Using the listing below, please print exactly the lines from the one with "Build this scene" through the one with "SC = bpy.context.scene". Leave out every picture.

#####

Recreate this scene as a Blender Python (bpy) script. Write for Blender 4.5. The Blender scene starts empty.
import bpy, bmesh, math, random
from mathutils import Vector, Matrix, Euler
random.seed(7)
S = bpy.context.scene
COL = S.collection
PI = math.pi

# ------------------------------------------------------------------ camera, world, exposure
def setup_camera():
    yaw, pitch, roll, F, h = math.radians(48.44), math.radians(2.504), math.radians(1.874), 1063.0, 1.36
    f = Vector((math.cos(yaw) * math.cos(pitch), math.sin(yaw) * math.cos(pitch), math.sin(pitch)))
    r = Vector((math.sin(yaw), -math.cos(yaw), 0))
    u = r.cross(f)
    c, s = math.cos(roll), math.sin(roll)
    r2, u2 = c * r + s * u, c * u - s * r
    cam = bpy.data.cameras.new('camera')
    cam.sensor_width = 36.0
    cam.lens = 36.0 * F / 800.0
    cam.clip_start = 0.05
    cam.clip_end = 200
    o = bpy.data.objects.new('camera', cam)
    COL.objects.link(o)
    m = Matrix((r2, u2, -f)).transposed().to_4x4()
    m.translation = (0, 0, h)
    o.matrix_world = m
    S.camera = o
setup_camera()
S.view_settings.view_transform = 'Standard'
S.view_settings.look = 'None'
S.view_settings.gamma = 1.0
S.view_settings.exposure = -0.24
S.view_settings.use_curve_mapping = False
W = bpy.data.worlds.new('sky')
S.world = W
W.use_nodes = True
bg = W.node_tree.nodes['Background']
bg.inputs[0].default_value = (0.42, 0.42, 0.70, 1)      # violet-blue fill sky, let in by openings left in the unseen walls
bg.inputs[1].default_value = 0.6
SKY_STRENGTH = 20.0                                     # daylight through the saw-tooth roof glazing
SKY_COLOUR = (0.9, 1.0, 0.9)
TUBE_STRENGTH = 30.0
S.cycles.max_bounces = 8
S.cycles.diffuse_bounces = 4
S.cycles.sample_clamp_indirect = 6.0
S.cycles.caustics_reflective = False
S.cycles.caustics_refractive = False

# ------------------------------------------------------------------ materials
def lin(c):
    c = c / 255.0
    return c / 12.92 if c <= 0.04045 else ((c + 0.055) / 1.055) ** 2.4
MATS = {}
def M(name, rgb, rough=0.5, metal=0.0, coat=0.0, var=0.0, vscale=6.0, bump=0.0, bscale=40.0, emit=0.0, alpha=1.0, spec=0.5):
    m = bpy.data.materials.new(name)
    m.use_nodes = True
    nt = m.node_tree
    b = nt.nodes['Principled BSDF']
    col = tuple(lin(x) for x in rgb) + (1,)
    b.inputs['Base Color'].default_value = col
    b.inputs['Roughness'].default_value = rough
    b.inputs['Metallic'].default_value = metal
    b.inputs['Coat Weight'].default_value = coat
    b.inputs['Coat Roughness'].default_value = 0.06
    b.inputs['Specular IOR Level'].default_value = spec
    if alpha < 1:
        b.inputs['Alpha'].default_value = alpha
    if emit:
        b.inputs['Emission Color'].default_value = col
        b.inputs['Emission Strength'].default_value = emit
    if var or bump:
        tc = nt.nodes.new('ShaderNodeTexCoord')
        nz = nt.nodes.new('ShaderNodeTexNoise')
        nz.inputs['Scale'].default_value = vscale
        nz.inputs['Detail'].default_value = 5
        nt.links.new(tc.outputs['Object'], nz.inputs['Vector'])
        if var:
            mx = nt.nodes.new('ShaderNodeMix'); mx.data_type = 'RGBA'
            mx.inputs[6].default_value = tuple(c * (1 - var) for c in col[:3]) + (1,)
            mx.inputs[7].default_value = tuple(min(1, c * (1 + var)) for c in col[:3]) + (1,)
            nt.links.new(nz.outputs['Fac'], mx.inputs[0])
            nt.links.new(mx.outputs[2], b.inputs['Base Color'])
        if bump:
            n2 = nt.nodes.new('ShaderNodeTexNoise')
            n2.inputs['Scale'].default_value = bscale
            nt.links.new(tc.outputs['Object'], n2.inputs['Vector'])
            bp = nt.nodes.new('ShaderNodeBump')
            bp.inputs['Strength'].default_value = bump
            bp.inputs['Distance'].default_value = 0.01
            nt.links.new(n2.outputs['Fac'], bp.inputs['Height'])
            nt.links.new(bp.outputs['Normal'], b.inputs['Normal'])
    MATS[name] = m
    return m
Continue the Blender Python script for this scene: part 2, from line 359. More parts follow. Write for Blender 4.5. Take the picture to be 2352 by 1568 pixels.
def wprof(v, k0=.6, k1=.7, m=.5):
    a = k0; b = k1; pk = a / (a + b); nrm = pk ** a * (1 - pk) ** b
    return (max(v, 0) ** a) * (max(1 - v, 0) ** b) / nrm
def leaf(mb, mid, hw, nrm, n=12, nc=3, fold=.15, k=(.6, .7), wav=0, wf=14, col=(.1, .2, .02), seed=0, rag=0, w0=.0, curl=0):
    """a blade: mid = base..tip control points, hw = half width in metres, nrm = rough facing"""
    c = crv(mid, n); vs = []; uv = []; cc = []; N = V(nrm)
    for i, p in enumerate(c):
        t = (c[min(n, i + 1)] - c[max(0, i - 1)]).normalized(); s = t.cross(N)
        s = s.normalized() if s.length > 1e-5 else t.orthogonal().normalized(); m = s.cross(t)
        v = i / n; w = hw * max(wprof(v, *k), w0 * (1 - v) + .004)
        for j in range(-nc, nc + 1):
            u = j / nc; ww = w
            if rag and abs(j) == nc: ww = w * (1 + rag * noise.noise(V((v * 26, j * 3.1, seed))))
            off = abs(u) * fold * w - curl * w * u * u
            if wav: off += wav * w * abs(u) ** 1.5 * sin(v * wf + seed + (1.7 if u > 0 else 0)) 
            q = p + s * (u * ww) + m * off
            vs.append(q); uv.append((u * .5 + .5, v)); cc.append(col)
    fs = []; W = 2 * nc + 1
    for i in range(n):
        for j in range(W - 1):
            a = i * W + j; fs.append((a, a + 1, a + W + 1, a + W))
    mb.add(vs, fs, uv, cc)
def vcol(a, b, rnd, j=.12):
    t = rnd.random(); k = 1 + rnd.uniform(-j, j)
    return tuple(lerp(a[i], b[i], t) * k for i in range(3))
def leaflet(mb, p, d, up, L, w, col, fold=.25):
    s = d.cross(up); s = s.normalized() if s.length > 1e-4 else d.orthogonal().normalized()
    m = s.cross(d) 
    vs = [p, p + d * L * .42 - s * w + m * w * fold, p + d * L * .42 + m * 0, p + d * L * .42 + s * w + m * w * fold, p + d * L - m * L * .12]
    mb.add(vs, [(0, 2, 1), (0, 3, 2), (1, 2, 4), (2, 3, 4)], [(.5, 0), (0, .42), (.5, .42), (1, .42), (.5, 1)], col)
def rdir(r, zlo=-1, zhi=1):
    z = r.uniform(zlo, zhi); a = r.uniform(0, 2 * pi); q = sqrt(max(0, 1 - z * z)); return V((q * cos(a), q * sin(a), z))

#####

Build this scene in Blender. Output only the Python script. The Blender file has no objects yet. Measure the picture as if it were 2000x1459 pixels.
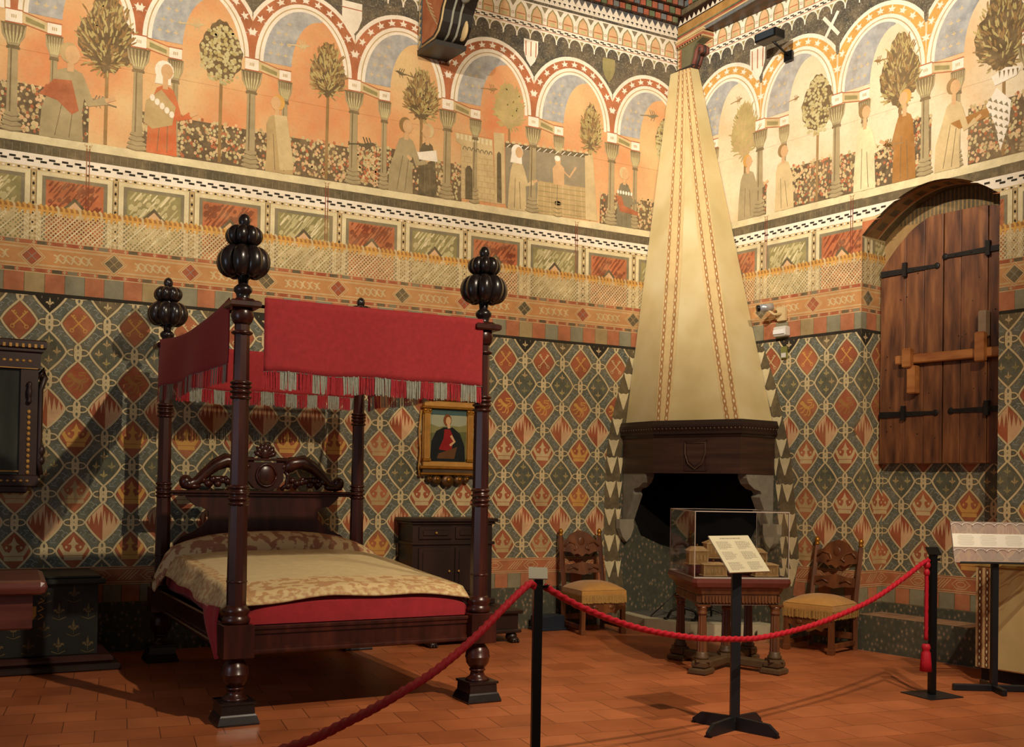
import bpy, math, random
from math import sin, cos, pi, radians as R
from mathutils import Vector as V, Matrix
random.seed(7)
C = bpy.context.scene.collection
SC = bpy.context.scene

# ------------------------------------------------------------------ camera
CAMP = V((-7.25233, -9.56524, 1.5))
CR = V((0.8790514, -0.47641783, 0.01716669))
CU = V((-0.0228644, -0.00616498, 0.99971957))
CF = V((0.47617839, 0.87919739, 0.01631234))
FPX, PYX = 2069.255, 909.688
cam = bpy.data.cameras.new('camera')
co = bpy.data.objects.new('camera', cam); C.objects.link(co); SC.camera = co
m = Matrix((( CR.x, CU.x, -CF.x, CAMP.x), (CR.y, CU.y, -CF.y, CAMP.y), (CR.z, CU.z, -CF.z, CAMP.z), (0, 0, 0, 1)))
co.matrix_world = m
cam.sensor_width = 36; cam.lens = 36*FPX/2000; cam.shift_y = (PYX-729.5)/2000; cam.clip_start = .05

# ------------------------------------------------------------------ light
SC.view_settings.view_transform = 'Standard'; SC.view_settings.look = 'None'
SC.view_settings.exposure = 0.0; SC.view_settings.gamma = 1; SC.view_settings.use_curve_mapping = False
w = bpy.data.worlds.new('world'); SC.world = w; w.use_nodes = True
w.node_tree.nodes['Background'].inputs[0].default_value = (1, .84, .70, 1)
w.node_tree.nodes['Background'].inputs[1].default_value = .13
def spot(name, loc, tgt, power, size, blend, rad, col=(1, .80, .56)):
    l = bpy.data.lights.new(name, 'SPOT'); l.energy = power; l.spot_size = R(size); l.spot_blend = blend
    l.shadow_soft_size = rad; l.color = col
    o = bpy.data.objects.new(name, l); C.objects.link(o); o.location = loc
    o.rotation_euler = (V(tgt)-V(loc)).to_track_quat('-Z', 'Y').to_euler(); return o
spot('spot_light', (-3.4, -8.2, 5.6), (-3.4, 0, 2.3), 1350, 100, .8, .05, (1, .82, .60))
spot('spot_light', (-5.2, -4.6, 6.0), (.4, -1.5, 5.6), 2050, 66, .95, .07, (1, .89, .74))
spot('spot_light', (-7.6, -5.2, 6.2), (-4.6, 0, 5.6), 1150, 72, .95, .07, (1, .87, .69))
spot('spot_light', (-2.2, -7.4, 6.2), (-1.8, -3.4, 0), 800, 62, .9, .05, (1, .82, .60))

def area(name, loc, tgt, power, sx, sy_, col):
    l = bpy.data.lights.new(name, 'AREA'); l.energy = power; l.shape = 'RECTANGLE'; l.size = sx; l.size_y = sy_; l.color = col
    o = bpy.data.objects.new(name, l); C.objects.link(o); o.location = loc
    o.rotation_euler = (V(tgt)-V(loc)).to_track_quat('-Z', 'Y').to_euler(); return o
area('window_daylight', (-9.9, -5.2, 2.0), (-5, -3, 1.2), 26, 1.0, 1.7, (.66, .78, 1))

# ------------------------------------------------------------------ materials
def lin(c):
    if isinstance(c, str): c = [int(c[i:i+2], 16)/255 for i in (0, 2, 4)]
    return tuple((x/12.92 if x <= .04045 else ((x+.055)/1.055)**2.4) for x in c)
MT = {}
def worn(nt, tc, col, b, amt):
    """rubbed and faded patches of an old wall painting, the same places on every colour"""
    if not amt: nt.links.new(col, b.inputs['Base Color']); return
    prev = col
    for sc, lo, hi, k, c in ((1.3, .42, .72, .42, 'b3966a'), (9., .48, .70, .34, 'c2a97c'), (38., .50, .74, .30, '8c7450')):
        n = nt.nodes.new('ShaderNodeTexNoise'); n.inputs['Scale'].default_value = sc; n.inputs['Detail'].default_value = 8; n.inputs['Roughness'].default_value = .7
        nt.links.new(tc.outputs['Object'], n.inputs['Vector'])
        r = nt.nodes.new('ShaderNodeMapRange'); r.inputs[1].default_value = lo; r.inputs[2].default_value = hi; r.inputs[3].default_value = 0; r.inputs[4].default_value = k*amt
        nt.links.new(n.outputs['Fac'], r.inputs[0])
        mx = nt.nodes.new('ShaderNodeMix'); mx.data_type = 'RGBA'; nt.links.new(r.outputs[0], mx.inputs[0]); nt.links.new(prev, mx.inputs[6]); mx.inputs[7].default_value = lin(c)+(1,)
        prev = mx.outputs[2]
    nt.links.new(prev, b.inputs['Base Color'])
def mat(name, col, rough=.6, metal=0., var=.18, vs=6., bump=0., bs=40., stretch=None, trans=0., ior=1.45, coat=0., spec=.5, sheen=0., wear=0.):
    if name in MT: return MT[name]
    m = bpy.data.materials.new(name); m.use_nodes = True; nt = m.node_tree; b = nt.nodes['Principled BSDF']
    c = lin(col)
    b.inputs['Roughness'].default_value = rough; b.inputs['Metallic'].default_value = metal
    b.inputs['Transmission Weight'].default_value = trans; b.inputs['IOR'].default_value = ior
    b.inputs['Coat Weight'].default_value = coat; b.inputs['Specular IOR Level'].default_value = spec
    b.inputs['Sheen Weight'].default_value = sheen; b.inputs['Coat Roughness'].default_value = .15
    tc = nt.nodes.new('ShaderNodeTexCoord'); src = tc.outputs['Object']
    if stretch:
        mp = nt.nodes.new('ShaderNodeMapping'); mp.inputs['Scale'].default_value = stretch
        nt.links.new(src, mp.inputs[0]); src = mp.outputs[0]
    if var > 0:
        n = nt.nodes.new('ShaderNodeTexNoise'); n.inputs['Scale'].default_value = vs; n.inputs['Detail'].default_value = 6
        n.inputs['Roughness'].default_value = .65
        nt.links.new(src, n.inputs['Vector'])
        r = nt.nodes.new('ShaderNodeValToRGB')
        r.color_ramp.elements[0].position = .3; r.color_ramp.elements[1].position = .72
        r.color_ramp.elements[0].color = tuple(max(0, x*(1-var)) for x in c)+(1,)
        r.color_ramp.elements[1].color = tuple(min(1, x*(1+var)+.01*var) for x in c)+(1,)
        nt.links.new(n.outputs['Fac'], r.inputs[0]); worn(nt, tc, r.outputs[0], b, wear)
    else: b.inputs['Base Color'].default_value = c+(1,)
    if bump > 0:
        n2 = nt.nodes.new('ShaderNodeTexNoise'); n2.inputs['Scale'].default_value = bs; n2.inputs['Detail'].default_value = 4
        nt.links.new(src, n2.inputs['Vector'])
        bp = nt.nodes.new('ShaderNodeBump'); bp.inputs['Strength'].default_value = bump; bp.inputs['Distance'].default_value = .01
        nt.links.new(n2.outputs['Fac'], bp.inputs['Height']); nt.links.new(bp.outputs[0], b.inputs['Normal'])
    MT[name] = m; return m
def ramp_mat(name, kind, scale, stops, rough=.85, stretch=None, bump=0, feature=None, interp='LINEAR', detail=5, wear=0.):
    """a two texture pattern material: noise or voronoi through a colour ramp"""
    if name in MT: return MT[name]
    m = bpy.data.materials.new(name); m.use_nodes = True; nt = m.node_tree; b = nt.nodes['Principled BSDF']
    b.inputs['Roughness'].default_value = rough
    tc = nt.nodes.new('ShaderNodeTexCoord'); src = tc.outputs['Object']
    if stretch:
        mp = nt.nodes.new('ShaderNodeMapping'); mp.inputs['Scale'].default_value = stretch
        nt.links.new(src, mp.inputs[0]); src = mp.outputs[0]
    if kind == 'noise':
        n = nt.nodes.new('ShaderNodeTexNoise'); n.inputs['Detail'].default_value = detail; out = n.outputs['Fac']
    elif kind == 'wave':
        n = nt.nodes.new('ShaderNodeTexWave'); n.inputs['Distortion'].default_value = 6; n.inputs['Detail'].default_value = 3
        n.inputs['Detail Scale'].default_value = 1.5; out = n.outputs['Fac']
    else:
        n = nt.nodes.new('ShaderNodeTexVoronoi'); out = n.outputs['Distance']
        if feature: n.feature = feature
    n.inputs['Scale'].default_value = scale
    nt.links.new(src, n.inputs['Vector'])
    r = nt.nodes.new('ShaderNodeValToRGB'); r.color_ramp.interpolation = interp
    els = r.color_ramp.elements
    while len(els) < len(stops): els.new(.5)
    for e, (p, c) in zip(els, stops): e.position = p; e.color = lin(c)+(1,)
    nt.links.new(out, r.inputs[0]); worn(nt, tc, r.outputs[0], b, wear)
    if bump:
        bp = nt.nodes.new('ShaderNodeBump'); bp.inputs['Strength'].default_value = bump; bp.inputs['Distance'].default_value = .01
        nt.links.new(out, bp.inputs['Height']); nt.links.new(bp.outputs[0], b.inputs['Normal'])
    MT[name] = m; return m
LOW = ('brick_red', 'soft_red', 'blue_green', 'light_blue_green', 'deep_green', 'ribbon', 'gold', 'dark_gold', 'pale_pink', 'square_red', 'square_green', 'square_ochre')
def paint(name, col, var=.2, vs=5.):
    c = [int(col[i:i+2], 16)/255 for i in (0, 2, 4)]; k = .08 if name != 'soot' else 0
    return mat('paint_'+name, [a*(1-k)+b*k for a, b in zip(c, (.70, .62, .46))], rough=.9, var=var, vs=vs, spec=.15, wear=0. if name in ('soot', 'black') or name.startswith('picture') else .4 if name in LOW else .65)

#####

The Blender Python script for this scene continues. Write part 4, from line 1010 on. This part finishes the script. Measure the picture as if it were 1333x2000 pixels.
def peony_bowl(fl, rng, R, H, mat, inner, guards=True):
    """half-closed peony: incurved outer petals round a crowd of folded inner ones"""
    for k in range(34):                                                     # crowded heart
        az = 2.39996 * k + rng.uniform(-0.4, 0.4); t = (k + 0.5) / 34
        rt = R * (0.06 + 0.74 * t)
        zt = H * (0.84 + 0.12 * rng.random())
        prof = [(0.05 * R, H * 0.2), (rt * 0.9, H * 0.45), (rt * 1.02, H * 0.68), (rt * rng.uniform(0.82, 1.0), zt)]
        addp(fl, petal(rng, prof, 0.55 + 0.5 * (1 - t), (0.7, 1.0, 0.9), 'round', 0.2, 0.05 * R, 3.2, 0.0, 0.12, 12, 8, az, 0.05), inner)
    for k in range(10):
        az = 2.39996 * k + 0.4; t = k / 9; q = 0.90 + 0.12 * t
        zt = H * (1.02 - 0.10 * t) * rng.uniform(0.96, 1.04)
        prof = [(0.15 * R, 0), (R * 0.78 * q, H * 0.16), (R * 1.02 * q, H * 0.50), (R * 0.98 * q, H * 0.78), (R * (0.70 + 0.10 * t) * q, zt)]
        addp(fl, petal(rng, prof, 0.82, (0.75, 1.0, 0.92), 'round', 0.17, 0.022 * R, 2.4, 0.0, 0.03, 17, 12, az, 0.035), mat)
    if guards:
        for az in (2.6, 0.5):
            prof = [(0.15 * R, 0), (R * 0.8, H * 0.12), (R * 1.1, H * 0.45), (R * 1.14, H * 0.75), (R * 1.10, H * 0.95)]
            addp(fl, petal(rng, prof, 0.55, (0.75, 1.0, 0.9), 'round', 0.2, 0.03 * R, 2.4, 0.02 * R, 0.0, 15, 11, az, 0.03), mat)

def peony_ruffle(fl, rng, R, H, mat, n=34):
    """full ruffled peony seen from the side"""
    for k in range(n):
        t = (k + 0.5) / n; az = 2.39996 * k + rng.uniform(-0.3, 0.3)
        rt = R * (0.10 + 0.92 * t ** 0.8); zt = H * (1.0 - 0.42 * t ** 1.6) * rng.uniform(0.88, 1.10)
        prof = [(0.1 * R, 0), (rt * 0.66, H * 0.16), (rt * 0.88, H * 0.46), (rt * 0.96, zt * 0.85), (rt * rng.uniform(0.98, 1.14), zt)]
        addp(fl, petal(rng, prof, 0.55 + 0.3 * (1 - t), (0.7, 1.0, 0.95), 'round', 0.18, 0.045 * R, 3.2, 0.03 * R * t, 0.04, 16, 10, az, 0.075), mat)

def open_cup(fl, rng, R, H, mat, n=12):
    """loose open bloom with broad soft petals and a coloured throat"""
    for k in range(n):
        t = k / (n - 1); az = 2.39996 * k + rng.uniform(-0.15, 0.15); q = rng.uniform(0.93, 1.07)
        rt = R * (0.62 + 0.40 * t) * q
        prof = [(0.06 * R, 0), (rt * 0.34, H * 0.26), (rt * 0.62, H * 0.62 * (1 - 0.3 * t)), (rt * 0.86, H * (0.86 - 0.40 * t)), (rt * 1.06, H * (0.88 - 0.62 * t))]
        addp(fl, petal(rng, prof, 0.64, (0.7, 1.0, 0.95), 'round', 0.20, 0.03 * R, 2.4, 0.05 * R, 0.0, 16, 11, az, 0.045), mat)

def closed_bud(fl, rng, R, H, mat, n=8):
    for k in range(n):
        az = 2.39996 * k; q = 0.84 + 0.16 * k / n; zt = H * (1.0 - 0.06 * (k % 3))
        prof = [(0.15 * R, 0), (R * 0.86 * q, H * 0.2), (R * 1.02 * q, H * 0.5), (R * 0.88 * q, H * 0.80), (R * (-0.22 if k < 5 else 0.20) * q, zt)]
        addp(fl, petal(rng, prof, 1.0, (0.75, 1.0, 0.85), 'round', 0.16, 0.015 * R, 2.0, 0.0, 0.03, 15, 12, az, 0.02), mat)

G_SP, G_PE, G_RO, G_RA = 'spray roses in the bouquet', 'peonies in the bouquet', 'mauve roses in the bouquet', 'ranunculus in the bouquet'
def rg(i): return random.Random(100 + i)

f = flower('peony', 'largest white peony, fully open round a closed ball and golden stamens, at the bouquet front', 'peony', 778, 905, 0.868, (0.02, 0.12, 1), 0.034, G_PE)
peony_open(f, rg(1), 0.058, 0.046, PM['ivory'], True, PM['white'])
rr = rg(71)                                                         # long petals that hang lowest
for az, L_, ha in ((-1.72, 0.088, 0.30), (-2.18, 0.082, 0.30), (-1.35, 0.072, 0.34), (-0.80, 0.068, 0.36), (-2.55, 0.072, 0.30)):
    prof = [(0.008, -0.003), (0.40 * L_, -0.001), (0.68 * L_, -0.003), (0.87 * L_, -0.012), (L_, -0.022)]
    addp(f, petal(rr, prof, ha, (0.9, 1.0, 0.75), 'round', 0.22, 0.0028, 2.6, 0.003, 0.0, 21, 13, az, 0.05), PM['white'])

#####

__Result of this exercise__.
Build this scene in Blender. Output only the Python script. The Blender file has no objects yet. Measure the picture as if it were 2000x1459 pixels.
import bpy, math, random
from math import sin, cos, pi, radians as R
from mathutils import Vector as V, Matrix
random.seed(7)
C = bpy.context.scene.collection
SC = bpy.context.scene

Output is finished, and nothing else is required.